-- Work to be completed --
Output, word for word, every line from the start of the listing down to and including the line that contains "S.camera = cam"; include nothing else.

-- Given material --
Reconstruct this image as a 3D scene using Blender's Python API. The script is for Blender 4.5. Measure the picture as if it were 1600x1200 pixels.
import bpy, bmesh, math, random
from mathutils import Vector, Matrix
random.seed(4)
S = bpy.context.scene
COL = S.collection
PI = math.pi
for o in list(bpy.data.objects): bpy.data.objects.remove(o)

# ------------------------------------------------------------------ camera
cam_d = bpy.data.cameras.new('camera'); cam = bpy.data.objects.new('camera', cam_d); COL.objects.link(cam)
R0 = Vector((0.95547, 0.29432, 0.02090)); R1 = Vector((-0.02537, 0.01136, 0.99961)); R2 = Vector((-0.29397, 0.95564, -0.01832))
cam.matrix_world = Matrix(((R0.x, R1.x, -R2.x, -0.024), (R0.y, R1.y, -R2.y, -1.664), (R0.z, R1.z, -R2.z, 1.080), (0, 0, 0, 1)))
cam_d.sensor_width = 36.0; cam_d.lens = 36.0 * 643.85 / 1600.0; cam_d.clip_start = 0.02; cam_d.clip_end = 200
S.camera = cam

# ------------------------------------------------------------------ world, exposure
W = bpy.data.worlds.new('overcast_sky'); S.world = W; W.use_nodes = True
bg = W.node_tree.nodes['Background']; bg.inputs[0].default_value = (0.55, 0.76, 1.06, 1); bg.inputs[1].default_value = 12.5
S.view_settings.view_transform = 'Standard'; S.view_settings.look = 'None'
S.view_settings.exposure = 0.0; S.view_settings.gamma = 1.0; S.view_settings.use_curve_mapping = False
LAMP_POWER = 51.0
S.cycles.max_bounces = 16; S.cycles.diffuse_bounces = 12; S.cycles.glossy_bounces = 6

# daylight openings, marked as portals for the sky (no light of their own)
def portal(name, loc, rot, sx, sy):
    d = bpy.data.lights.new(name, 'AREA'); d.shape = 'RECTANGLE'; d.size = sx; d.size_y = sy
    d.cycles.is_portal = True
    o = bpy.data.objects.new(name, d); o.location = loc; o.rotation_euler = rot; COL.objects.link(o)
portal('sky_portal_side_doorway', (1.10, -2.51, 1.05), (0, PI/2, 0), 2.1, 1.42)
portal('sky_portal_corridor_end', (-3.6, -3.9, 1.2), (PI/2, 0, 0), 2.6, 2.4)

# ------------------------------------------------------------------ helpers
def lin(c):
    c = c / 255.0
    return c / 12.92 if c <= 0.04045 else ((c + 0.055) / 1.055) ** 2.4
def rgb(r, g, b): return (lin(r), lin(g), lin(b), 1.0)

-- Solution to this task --
Reconstruct this image as a 3D scene using Blender's Python API. The script is for Blender 4.5. Measure the picture as if it were 1600x1200 pixels.
import bpy, bmesh, math, random
from mathutils import Vector, Matrix
random.seed(4)
S = bpy.context.scene
COL = S.collection
PI = math.pi
for o in list(bpy.data.objects): bpy.data.objects.remove(o)

# ------------------------------------------------------------------ camera
cam_d = bpy.data.cameras.new('camera'); cam = bpy.data.objects.new('camera', cam_d); COL.objects.link(cam)
R0 = Vector((0.95547, 0.29432, 0.02090)); R1 = Vector((-0.02537, 0.01136, 0.99961)); R2 = Vector((-0.29397, 0.95564, -0.01832))
cam.matrix_world = Matrix(((R0.x, R1.x, -R2.x, -0.024), (R0.y, R1.y, -R2.y, -1.664), (R0.z, R1.z, -R2.z, 1.080), (0, 0, 0, 1)))
cam_d.sensor_width = 36.0; cam_d.lens = 36.0 * 643.85 / 1600.0; cam_d.clip_start = 0.02; cam_d.clip_end = 200
S.camera = cam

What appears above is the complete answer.